In conversation with exchange4media’s Priyanka Mehra, Bharadwaj speaks about the growth of the printer market in India, smart phones cannibalising the compact camera and emergence of cloud-enabled products.

Q. How has the growth in digital impacted the camera industry?

The camera industry has been quite a reconfigured industry this year, two broad patterns that we have noticed are: firstly, since the need of photography is more of capturing and sharing instantly, compact cameras have been kind of cannibalised by smart phones. The second pattern is healthy and good news, that the digital SLR category is more aspirational for people, more than last year. Digital SLR has become two-third of our business, while compact has become one-third, whereas both were divided equally last year.
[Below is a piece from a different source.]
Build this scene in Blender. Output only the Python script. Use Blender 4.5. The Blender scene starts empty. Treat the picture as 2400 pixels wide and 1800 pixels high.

This means we will begin to see a lot more traction for digital SLR. Compact cameras will have some struggle, but still the segment with strong functionality of compact cameras will continue to grow, such as higher frame per second and low light photography.

Q. How has 2013 been for Canon? The year saw markedly lesser spends in the festive season as compared to last year…

We have grown 25 per cent this year. In line with the configuration of the camera industry, our compact camera spends were reduced and we shifted our spends to digital SLR. However, our overall spends have remained the same.

Q. How are you reaching out to your target audience for your latest offering – Cloud-enabled next-gen inkjet printers for digitally connected Indian homes?

The inkjet printers that we have recently launched are targeted at the techie home market. We are definitely looking at the top five million households in India. We are resorting to digital campaigns, using social media, out-reach programmes in malls – this is not a mass market. Cloud-enabled products like this will be taken by early adopters, who are strong service engagements.

Q. You had earlier said that printers have shifted from office to home…

Office to home means earlier whichever office you go to, gave you a printout. For example, if you went to the bank, you got the bank statement, you would get a printout of the premium receipt at the insurance company. Today, all of them email them, which is good as people can store them. The human psyche, particularly where money is involved, is to retain a hard copy. Almost 30 per cent of our printer market can move to cloud printing.

Q. Do you believe the consumers are printing less?

I believe that the same amount of printing is happening, however, consumers are printing different things as revealed by the sales of our cartridges. The industry has sold 10 per cent more cartridges than last year, so how can printing become less. It is enterprise printing that has gone down due to targeted cost cutting. But new requirements are emerging.

Q. What are some of the trends that you have observed with increased usage of digital?

Approximately 10 million consumer homes are consuming content electronically; despite this, the imaging part is still very traditional. There is a need for printers to be smart as well. In fact, almost 30 per cent of our printer market can move to cloud printing since consumers are now storing their vital information on online services.